La gran parajoda fue que, en el extremo opuesto (¿será?) del abanico ideológico, en el comunismo soviético, se hizo algo similar, sólo que más acentuado. Moscú impuso el partido único y decretó que los sindicatos ya no eran necesarios porque, habiendo nacido para proteger del patrón al obrero, en un gobierno de obreros perdían toda función: un maravilloso círculo ideológico de hierro que todavía esgrime Fidel Castro. El presidente Cárdenas no llegó a tanto, pero se acercó: si el gobierno mexicano emanaba de la Revolución, ¿quién podía defender mejor que el gobierno los intereses de los obreros?
Así pues, en el PRD se sumaron los dos ríos: el viejo corporativismo priista de corte fascista, que llegó con Cuauhtémoc y aliados, y el viejo corporativismo comunista de corte soviético. Así podemos entender qué une a Cuauhtémoc Cárdenas, a Manuel Bartlett y a Pablo Gómez. Pregúntenle a Fidel Castro y votará por ellos. (Releyendo, me suena a que no soy el primero en señalar esa similitud, aunque optaré por no atribuir mis errores a otros).
Esa unidad ideológica del viejo PRI y el PRD, por encima de las artificiales fronteras partidarias que los separan, conforma el PRID.
Pero a partir del presidente De la Madrid los gobiernos priistas revirtieron el proceso de estatización y de esta forma estuvieron más cerca del sector civilizado del PAN, el representado por la inteligencia y la madurez de Carlos Castillo Peraza: un PAN menos preocupado por las minifaldas que por la competitividad del país y que, aunado a los reformadores del PRI, hacen el PRAN. En tiempos del presidente Salinas devolvieron a los campesinos la mayoría de edad, hasta entonces negada, y el que quiso pudo vender sus tierras y el que no, pues no, como dijo el mítico alcalde de Lagos. Los productores mexicanos debieron competir en precio y calidad con el mundo entero. Muchos no pudieron. Pero los consumidores mexicanos ganamos al tener opciones en cuanto a precio y calidad. El TLC convirtió en exportadores a muchos campesinos y le dio a México una balanza comercial favorable ante Estados Unidos. Quizá por primera vez en nuestra historia les vendimos más de lo que les compramos. Y lo que compramos llegó más barato. Las manzanas californianas a dólar y pico el kilo se vieron en mesas que no habían conocido las manzanas sino en Blanca Nieves.

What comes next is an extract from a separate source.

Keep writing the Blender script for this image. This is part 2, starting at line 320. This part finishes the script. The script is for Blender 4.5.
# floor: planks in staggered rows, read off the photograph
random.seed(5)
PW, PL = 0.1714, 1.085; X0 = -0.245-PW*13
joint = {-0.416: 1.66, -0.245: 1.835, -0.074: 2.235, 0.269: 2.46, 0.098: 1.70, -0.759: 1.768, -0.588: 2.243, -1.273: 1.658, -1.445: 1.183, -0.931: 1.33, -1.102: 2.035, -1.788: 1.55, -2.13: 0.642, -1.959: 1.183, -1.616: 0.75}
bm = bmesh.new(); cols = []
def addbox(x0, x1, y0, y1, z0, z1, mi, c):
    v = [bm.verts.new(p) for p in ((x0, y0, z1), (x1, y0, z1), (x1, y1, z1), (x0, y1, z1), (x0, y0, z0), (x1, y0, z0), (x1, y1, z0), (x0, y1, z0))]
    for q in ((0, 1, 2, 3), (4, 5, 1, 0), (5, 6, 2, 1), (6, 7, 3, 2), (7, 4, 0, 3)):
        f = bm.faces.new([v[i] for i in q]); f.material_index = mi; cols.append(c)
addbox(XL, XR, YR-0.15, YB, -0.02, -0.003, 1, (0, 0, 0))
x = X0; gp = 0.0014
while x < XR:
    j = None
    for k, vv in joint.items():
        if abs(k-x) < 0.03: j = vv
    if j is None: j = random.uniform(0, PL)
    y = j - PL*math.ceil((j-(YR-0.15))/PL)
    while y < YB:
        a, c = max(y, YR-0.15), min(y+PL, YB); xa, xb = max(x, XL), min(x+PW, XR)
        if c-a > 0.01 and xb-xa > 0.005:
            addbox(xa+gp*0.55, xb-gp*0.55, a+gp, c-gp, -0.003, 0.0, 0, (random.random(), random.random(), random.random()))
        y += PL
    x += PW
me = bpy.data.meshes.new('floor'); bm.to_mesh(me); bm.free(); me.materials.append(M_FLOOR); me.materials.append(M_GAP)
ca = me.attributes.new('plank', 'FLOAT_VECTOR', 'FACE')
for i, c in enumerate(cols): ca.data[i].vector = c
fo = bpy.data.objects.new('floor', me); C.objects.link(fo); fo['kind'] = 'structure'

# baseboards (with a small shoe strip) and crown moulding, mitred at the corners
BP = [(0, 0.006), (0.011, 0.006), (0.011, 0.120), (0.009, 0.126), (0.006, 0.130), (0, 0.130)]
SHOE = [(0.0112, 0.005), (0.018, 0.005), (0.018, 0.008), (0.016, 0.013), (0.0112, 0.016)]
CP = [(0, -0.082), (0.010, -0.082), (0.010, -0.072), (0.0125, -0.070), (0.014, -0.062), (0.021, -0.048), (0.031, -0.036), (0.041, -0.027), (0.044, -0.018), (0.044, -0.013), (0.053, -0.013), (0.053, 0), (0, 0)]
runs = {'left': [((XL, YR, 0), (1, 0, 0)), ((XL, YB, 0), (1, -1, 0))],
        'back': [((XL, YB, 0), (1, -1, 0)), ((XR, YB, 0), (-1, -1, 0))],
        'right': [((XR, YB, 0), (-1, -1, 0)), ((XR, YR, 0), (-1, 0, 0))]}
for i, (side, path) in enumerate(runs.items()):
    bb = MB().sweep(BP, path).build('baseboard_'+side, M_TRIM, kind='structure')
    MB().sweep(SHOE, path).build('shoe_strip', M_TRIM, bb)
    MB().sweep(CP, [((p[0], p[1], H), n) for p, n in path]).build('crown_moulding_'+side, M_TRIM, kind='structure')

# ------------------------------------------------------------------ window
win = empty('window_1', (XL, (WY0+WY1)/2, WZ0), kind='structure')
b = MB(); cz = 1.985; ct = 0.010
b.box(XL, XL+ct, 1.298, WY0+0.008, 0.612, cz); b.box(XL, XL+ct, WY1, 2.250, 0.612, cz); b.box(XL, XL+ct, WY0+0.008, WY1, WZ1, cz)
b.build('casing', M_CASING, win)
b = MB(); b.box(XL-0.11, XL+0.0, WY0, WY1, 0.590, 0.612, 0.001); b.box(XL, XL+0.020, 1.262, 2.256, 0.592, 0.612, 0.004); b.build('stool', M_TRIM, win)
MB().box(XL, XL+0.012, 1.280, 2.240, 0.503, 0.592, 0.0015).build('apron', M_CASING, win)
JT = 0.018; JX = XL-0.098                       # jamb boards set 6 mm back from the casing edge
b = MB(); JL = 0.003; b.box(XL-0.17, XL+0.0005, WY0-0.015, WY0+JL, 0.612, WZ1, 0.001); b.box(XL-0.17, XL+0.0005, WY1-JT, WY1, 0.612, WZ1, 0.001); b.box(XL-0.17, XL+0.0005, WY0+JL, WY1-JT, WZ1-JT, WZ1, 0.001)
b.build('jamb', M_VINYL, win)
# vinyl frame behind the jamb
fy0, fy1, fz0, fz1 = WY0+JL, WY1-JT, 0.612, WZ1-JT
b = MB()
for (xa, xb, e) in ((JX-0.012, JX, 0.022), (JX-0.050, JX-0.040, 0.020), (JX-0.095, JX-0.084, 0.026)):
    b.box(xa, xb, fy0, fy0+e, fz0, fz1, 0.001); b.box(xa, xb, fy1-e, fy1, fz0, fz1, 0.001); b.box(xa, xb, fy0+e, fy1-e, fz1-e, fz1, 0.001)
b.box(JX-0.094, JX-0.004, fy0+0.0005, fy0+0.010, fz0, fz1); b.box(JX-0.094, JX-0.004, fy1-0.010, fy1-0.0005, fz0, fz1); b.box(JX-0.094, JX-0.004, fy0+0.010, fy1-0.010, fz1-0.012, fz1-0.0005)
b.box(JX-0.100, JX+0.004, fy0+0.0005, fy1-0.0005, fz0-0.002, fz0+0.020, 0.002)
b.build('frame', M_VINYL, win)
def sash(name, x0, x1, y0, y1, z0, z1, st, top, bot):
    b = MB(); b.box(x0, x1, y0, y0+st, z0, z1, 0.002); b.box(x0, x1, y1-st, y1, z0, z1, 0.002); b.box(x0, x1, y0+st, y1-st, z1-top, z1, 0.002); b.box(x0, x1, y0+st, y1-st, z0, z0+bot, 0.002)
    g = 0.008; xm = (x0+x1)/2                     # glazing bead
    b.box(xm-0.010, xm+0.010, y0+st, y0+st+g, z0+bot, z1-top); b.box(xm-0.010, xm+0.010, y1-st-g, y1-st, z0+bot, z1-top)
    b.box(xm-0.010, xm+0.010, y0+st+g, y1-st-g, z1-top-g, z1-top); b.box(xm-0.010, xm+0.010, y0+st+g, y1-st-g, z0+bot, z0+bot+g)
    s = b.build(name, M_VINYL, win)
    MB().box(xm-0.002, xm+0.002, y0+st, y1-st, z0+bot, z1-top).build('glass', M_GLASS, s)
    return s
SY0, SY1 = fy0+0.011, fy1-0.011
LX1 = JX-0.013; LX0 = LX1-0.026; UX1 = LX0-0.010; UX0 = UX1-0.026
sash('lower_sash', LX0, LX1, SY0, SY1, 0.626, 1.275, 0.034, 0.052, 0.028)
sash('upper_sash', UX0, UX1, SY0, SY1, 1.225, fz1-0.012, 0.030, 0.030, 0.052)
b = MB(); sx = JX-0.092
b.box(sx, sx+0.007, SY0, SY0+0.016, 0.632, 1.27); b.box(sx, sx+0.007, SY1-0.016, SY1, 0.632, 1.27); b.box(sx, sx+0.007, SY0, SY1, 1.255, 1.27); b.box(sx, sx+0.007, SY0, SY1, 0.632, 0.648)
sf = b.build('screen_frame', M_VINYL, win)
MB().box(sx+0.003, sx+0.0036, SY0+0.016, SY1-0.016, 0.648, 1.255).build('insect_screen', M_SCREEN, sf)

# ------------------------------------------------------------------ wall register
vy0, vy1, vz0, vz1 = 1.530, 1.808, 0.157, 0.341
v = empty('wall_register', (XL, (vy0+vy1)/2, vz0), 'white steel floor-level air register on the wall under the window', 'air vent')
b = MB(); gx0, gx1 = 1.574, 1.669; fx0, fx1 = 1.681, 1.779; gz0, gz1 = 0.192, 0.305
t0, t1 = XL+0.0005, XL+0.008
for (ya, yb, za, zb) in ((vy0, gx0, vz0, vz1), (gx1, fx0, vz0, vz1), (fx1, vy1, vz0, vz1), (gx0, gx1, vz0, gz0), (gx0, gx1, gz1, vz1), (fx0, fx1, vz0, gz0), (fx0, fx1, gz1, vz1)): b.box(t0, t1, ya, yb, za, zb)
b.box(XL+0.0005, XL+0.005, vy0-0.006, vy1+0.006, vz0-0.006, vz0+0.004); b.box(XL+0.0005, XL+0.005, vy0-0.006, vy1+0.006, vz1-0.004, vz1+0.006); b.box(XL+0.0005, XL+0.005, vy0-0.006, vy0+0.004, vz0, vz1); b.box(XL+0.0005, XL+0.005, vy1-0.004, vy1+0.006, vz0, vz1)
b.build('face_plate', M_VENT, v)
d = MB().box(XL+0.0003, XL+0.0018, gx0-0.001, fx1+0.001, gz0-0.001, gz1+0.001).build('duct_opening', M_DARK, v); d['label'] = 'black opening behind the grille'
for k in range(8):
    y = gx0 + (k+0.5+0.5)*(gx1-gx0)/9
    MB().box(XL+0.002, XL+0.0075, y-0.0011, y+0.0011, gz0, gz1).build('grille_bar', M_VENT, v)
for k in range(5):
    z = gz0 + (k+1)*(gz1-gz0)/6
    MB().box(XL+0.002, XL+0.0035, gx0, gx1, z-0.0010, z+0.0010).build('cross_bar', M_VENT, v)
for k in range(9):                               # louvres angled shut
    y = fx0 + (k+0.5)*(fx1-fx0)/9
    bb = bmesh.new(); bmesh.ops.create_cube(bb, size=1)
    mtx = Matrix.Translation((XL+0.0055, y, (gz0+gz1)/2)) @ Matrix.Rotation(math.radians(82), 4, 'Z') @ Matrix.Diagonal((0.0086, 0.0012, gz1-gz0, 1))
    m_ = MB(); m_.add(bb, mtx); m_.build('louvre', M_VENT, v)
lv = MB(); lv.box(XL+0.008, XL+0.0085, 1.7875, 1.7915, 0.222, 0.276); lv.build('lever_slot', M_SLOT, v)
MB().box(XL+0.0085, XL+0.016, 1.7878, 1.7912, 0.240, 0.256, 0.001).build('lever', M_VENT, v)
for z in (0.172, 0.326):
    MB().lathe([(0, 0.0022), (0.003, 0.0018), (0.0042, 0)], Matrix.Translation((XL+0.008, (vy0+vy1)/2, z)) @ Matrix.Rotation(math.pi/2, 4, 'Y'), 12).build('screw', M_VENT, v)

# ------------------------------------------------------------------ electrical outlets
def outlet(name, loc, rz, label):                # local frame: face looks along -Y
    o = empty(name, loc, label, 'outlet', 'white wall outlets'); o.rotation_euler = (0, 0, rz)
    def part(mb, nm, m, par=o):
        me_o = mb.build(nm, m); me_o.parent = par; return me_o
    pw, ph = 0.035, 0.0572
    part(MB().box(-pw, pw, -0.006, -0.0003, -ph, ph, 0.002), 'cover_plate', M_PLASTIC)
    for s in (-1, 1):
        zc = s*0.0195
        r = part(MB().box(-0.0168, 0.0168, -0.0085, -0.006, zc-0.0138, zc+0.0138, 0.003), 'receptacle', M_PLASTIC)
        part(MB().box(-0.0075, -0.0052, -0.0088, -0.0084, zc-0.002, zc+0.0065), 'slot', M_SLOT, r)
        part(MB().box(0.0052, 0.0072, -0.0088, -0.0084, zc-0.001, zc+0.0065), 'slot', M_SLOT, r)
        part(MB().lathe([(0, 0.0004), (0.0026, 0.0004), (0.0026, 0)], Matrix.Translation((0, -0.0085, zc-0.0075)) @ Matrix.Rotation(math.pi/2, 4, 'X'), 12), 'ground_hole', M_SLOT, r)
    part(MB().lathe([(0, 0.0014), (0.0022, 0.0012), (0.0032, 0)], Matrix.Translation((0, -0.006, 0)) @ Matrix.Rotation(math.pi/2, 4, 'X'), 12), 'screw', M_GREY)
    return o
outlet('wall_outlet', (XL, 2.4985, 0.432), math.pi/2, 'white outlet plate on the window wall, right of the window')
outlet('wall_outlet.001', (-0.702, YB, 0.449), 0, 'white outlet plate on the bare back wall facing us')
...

Pero los viejos priistas —y los perredistas no menos— están convencidos de que su derrota ante Fox en el 2000 se la deben a los cambios iniciados por De la Madrid, continuados por Salinas y Zedillo: en pocas palabras, que "el pueblo" estuvo contra la des–estatización. No es así: el PRI se equivocó lanzando un candidato mediocre. Pero también se le cobraron los decenios en que hizo propiedad del gobierno teléfonos, electricidad, bancos, petróleo; cuando construyó su férreo control de los sindicatos a la usanza fascista; se equivocó agobiándonos con "la docena trágica": los sexenios de Echeverría y de López Portillo. Pruebas de ese craso error las seguimos padeciendo y para muestra basta un botón: nacionalizar la banca y revenderla después a otros nos llevó al agujero negro del Fobaproa, que va para largo. ¿Y por qué no nos los sacudimos antes?, podrían preguntar Bartlett et al., pues porque la ley electoral no nos dejaba. En cuanto tuvimos una ley imparcial (contra la cual el PRD votó ¿ya lo olvidaron?), los echamos.
PD: No nos lamentemos demasiado: la reforma, como había quedado, era mala. La reducción del IVA al 10 por ciento y su generalización, esto es la propuesta original del Presidente, era lo sensato.